Studies of the Fermi surface modification after in-situ covering NbP semimetal with heavy elements Pb and Nb ultrathin layers were performed by means of angle-resolved photoemission spectroscopy (ARPES). First, the electronic structure was investigated for pristine single crystals with two possible terminations (P and Nb) of the (0 0 1) surface. The nature of the electronic states of these two cleaving planes is different: P-terminated surface shows spoon and bow tie shaped fingerprints, whereas these shapes are not present in Nb-terminated surfaces. ARPES studies show that even 1 monolayer (ML) of Pb causes topological quantum Lifshitz transition (TQLT) in P- and Nb-terminated surfaces. Deposited Pb 5d electrons have wide extended atomic orbitals which leads to strong hybridization with Pb-terminated surface and a corresponding shift in the Fermi energy.
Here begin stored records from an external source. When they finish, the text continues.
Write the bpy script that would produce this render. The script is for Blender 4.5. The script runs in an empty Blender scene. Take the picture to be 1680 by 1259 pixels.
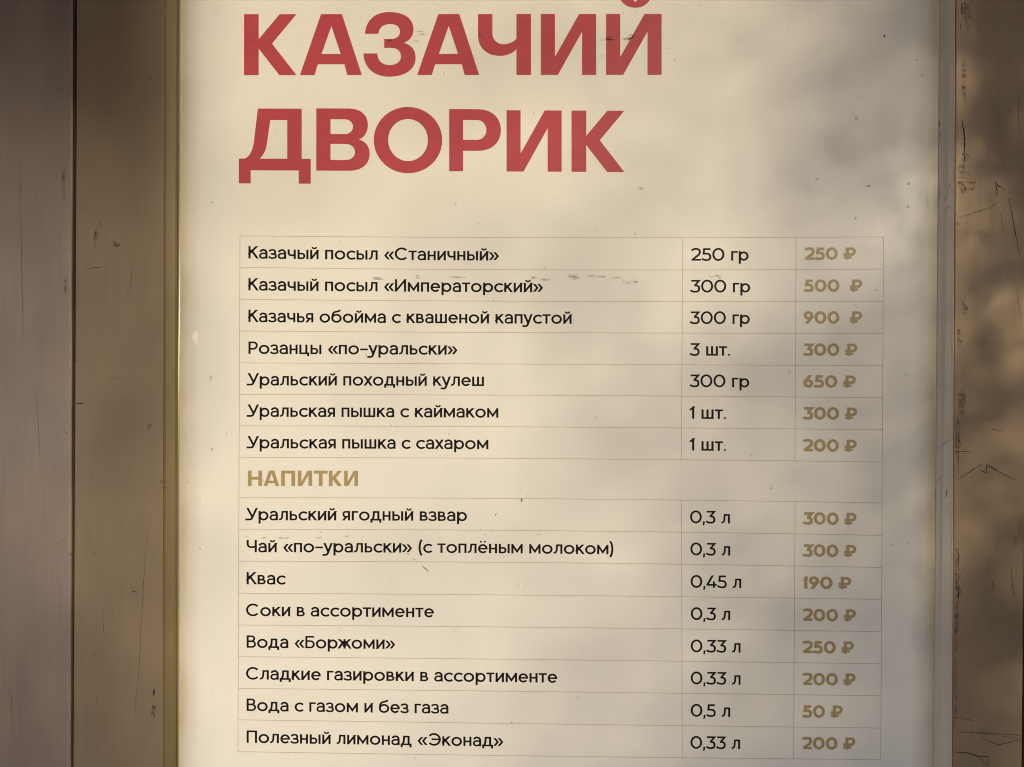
import bpy, bmesh, math, random
import numpy as np
from mathutils import Vector, Matrix
from mathutils.geometry import tessellate_polygon
random.seed(7)
SC = bpy.context.scene
COL = SC.collection
R = math.radians

# ------------------------------------------------------------------ camera
ZB = 1.62                                   # height of the table's top edge on the sheet
PW, PH = 1680.0, 1259.0
FPX = 1293.4866
CAM = Vector((-0.02840047, -0.64813676, ZB - 0.12006141))
yaw, pitch, roll = 0.0158325, -0.00151166, 0.00475222
BASE = Matrix(((1, 0, 0), (0, 0, -1), (0, 1, 0)))
CM = Matrix.Rotation(yaw, 3, 'Z') @ BASE @ Matrix.Rotation(pitch, 3, 'X') @ Matrix.Rotation(roll, 3, 'Z')
cd = bpy.data.cameras.new('camera')
cam = bpy.data.objects.new('camera', cd)
COL.objects.link(cam)
cam.matrix_world = Matrix.Translation(CAM) @ CM.to_4x4()
cd.sensor_fit = 'HORIZONTAL'
cd.sensor_width = 36.0
cd.lens = 36.0 * FPX / PW
cd.clip_start = 0.01
cd.clip_end = 500
SC.camera = cam

# ------------------------------------------------------------------ light
SUN_AZ, SUN_EL = 33.0, 14.0                 # azimuth to the right of the sheet's normal
TO_SUN = Vector((math.sin(R(SUN_AZ)) * math.cos(R(SUN_EL)), -math.cos(R(SUN_AZ)) * math.cos(R(SUN_EL)), math.sin(R(SUN_EL))))
world = bpy.data.worlds.new('World')
SC.world = world
world.use_nodes = True
nt = world.node_tree
for n in list(nt.nodes):
    nt.nodes.remove(n)
sky = nt.nodes.new('ShaderNodeTexSky')
sky.sky_type = 'NISHITA'
sky.sun_disc = False
sky.sun_elevation = R(SUN_EL)
sky.sun_rotation = math.atan2(TO_SUN.x, TO_SUN.y)
sky.air_density = 1.0
sky.dust_density = 0.3
sky.ozone_density = 1.0
tint = nt.nodes.new('ShaderNodeMixRGB')
tint.blend_type = 'MULTIPLY'
tint.inputs[0].default_value = 1.0
tint.inputs[2].default_value = (1.02, 0.965, 1.17, 1)      # evening air
bg = nt.nodes.new('ShaderNodeBackground')
bg.inputs[1].default_value = 0.14
wo = nt.nodes.new('ShaderNodeOutputWorld')
nt.links.new(sky.outputs[0], tint.inputs[1])
nt.links.new(tint.outputs[0], bg.inputs[0])
nt.links.new(bg.outputs[0], wo.inputs[0])
sd = bpy.data.lights.new('sun', 'SUN')
sun = bpy.data.objects.new('sun', sd)
COL.objects.link(sun)
sd.energy = 2.3
sd.angle = R(2.9)
sd.color = (1.0, 0.85, 0.60)
sun.rotation_euler = TO_SUN.to_track_quat('Z', 'Y').to_euler()
sun.location = (2, -3, 4)
SC.view_settings.view_transform = 'Standard'
SC.view_settings.look = 'None'
SC.view_settings.gamma = 1
SC.view_settings.use_curve_mapping = False
SC.view_settings.exposure = 0.46
SC.cycles.filter_width = 1.05

# ------------------------------------------------------------------ helpers
def at(px, py, depth=0.0):
    """point of the plane `depth` metres in front of the sheet that a photo pixel falls on"""
    d = CM @ Vector(((px - PW / 2) / FPX, -(py - PH / 2) / FPX, -1))
    t = (-depth - CAM.y) / d.y
    return CAM + d * t

def link(name, me, mats, parent=None):
    o = bpy.data.objects.new(name, me)
    COL.objects.link(o)
    for m in (mats if isinstance(mats, (list, tuple)) else [mats]):
        me.materials.append(m)
    if parent is not None:
        o.parent = parent
    return o

def from_bm(name, bm, mats, parent=None, smooth=False):
    me = bpy.data.meshes.new(name)
    bm.normal_update()
    bm.to_mesh(me)
    bm.free()
    if smooth:
        for p in me.polygons:
            p.use_smooth = True
    return link(name, me, mats, parent)

def stuff(*a):
    o = from_bm(*a)
    o['kind'] = 'stuff'
    return o

def thing(name, label, cat, loc=(0, 0, 0), group=None):
    o = bpy.data.objects.new(name, None)
    o.empty_display_size = 0.05
    COL.objects.link(o)
    o['label'] = label
    o['category'] = cat
    if group:
        o['group'] = group
    return o

class Nodes:
    def __init__(s, name):
        s.m = bpy.data.materials.new(name)
        s.m.use_nodes = True
        s.t = s.m.node_tree
        s.b = s.t.nodes['Principled BSDF']
        s.out = s.t.nodes['Material Output']
    def n(s, typ, **kw):
        x = s.t.nodes.new(typ)
        for k, v in kw.items():
            if k.startswith('i_'):
                x.inputs[k[2:].replace('_', ' ')].default_value = v
            else:
                setattr(x, k, v)
        return x
    def l(s, a, b):
        s.t.links.new(a, b)
    def coord(s, scale=(1, 1, 1)):
        tc = s.n('ShaderNodeTexCoord')
        mp = s.n('ShaderNodeMapping')
        mp.inputs['Scale'].default_value = scale
        s.l(tc.outputs['Object'], mp.inputs['Vector'])
        return mp.outputs[0]
    def noise(s, scale, detail=4, rough=.55, stretch=(1, 1, 1)):
        x = s.n('ShaderNodeTexNoise')
        x.inputs['Scale'].default_value = scale
        x.inputs['Detail'].default_value = detail
        x.inputs['Roughness'].default_value = rough
        s.l(s.coord(stretch), x.inputs['Vector'])
        return x.outputs['Fac']
    def ramp(s, src, stops):
        r = s.n('ShaderNodeValToRGB')
        e = r.color_ramp.elements
        while len(e) < len(stops):
            e.new(0.5)
        for el, (p, c) in zip(e, stops):
            el.position = p
            el.color = (c[0], c[1], c[2], 1) if hasattr(c, '__len__') else (c, c, c, 1)
        s.l(src, r.inputs[0])
        return r.outputs[0]
    def mix(s, fac, a, b, mode='MIX'):
        x = s.n('ShaderNodeMixRGB', blend_type=mode)
        for i, v in ((0, fac), (1, a), (2, b)):
            if hasattr(v, 'default_value') or hasattr(v, 'is_linked'):
                s.l(v, x.inputs[i])
            elif hasattr(v, '__len__'):
                x.inputs[i].default_value = (v[0], v[1], v[2], 1)
            else:
                x.inputs[i].default_value = v
        return x.outputs[0]
    def bump(s, h, strength, dist=0.001, prev=None):
        x = s.n('ShaderNodeBump')
        x.inputs['Strength'].default_value = strength
        x.inputs['Distance'].default_value = dist
        s.l(h, x.inputs['Height'])
        if prev is not None:
            s.l(prev, x.inputs['Normal'])
        return x.outputs[0]

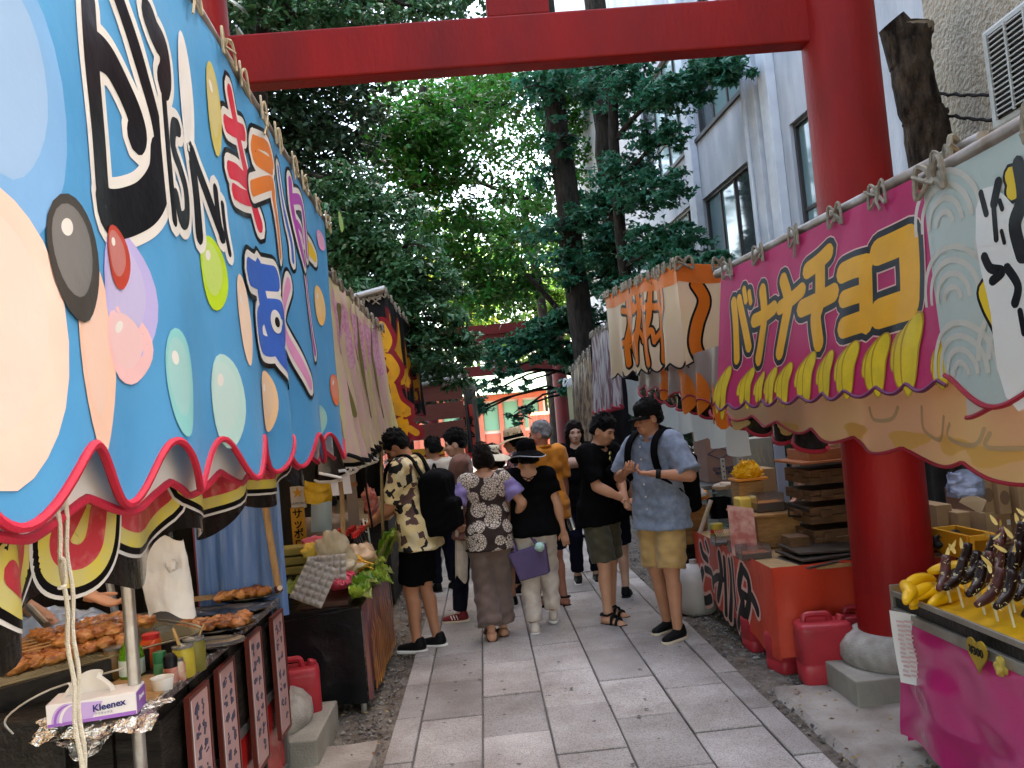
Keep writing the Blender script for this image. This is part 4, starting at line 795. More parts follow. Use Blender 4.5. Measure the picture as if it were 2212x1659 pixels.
for k in range(26): o = GC+e2*(-.26+k*.0208); G().tube([o-e1*.44, o+e1*.44], .0022, 5).build('grate_bar', m_wire, gb)
G().tube(catmull([GC-e2*.27-e1*.44, GC-e2*.29+e1*.1, GC-e2*.27+e1*.42, GC+e1*.47, GC+e2*.26+e1*.44], 4), .0035, 6).build('grate_frame', m_wire, gb)
# low black steel front below the grate with round vents
gf = thing('grill_stand', (-1.75,2.52,0), 'black steel front with round vent holes below the grate', 'grill stand')
g = G(); g.box((-1.78,2.545,.74), (.95,.03,.26)); g.build('panel', m_blkmet, gf, bevel=.004)
for k in range(6): G().lathe([(.018,0),(.018,.004)], (-2.1+k*.13,2.526,.66), 12, axis=(0,-1,0)).build('vent_hole', M('vent black', (.003,.003,.003), 1), gf)
for z in (.60,.86): G().box((-1.78,2.528,z), (.95,.03,.02)).build('rim', m_blkmet, gf, bevel=.003)
# skewers
m_meat = M('grilled chicken', (.30,.07,.014), .34, (.58,.25,.07), ns=26, nd=6, bump=.8, bs=40, coat=.5, rampw=(.35,.62)); m_char = M('charred chicken', (.15,.035,.010), .34, (.52,.19,.05), ns=34, nd=6, bump=.8, bs=40, coat=.5); m_stick = M('bamboo stick', (.42,.26,.11), .6)
def skewer(pos, ang, L_, n, seed, label, group, name='chicken_skewer', r=.026, sx=1):
    rd = random.Random(seed); t = thing(name, pos, label, 'skewer', group); d = Vector((math.cos(ang), math.sin(ang), 0)); p = Vector(pos)
    st = G(); st.tube([p-d*(.13+rd.random()*.05), p+d*(L_+.01)], .0028, 5); st.build('stick', m_stick, t)
    g = G(); s = Vector((-d.y, d.x, 0)); rot = Matrix((d, s, Vector((0,0,1)))).transposed()
    for k in range(n):
        c = p+d*(L_*(k+.5)/n)+s*rd.uniform(-.004,.004)+Vector((0,0,rd.uniform(-.002,.004))); f = rd.uniform(.85,1.2)
        g.ell(c, (L_/n*.66*f, r*f*1.05, r*.72*f), 14, 9, rot=rot @ Euler((rd.uniform(-.4,.4), rd.uniform(-.2,.2), rd.uniform(-.5,.5))).to_matrix(), jit=.55, fr=2.6)
    g.build('meat', m_meat if seed % 3 else m_char, t, sharp=0); return t
a0 = math.atan2(e1.y, e1.x)
for k in range(9):
    o = GC-e2*(.17-k*.05)-e1*(.20-.012*k)+Vector((0,0,.019))
    skewer(tuple(o), a0+.03*math.sin(k*2.3), .40, 7, 100+k, '%s grilled chicken skewer from the front of the wire grate' % ORD[k], 'skewers on the wire grate')
for k in range(5):
    o = GC-e2*(.10-k*.055)-e1*(.02)+Vector((0,0,.052)); skewer(tuple(o), a0+.05*math.sin(k*3.1), .34, 6, 130+k, '%s skewer from the front in the upper layer on the grate' % ORD[k], 'skewers on top of the grate pile')
# plates
m_plate = M('black swirl glaze', (.022,.020,.019), .25, (.19,.16,.14), ns=3.4, nd=3, coat=.6, stretch=(1.2,5,1), rampw=(.48,.72))
def plate(px, py, r, label, z=CT):
    p = onZ(px, py, z); t = thing('plate', p, label, 'plate', 'dark oval plates on the left counter'); g = G()
    g.lathe([(r*.5,.0),(r*.62,.002),(r*.95,.017),(r,.022),(r*.99,.026),(r*.92,.022),(r*.6,.009),(0,.008)], p, 36, sx=1.1, sy=.72); g.build('dish', m_plate, t, sharp=60); return p
p1 = plate(448,1402,.135,'empty dark swirl plate nearest the sauce jars'); p2 = plate(462,1366,.16,'dark plate holding raw chicken skewers, behind the sauce jars'); p3 = plate(502,1327,.16,'empty dark oval plate between the two plates of skewers'); p4 = plate(535,1297,.15,'dark plate of skewers at the far end of the counter')
for k in range(3): skewer((p2.x-.14,p2.y-.05+k*.045,p2.z+.035), .10+.05*k, .27, 5, 150+k, '%s pale chicken skewer from the front on the plate behind the sauce jars' % ORD[k], 'skewers on the middle plate', r=.028)
for k in range(4): skewer((p4.x-.14,p4.y-.06+k*.04,p4.z+.035), .16, .25, 5, 160+k, '%s chicken skewer from the front on the far plate of the counter' % ORD[k], 'skewers on the far plate', r=.026)
m_foil2 = m_foil; pf = onZ(610,1283,CT)
for k in range(2):
    t = thing('octopus_ball', (pf.x-.06+.055*k, pf.y-.02, CT), ('dark round grilled ball on the counter corner, left one','dark round grilled ball with pale ring on the counter corner')[k], 'food'); g = G(); c = Vector((pf.x-.06+.055*k,pf.y-.02,CT+.035)); g.ell(c, (.032,.032,.034), 14, 9, jit=.2); g.build('body', M('dark glaze', (.10,.03,.02), .25, coat=.5), t)
    d = (EYEV-c).normalized(); G().lathe([(.013,.0),(.013,.006),(.006,.007)], c+d*.027, 12, axis=d).build('ring', M('pale ring', (.66,.5,.36), .5), t)
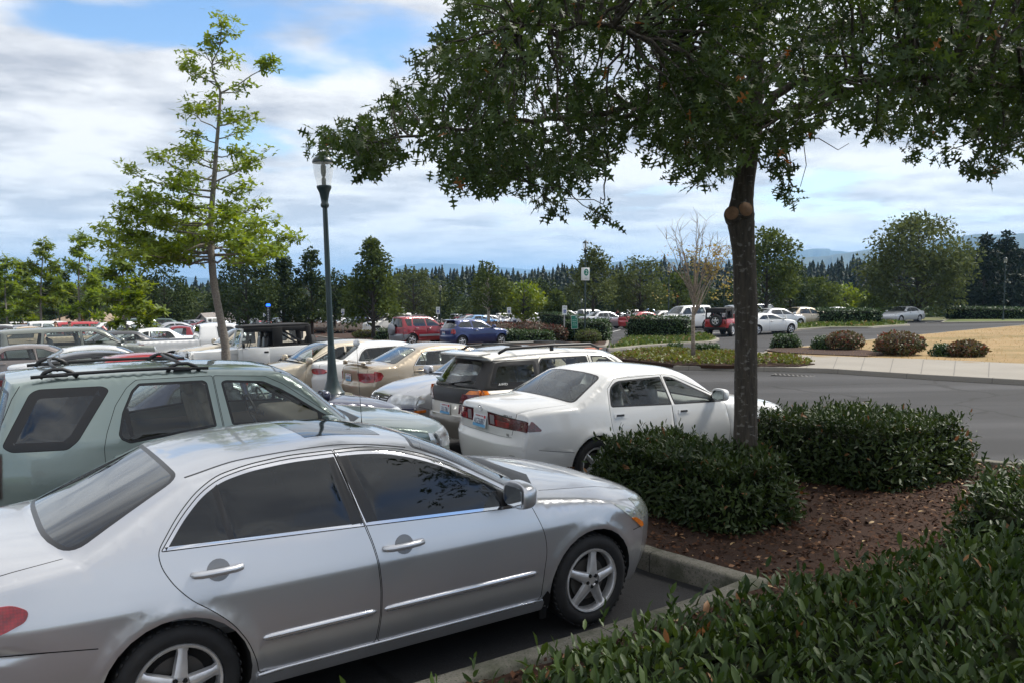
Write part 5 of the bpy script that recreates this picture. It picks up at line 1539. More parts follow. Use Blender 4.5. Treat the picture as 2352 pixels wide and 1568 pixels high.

Nb has less capability to perturb the system than Pb because Nb has weaker spin-orbit coupling than Pb. Nb-terminated surface subjected to surface decoration with approximately 1.3 ML of Nb shows no dramatic modification in the Fermi surface. In the case of Nb decorated P-terminated surface, deposition of approximately 1 ML modifies the electronic structure of NbP and it is on the verge of TQLT. Despite the strong spin-orbit and strong hybridization of the heavy elements on the surface, it is possible to observe the TQLT of the surface states thanks to the robustness of the bulk topology.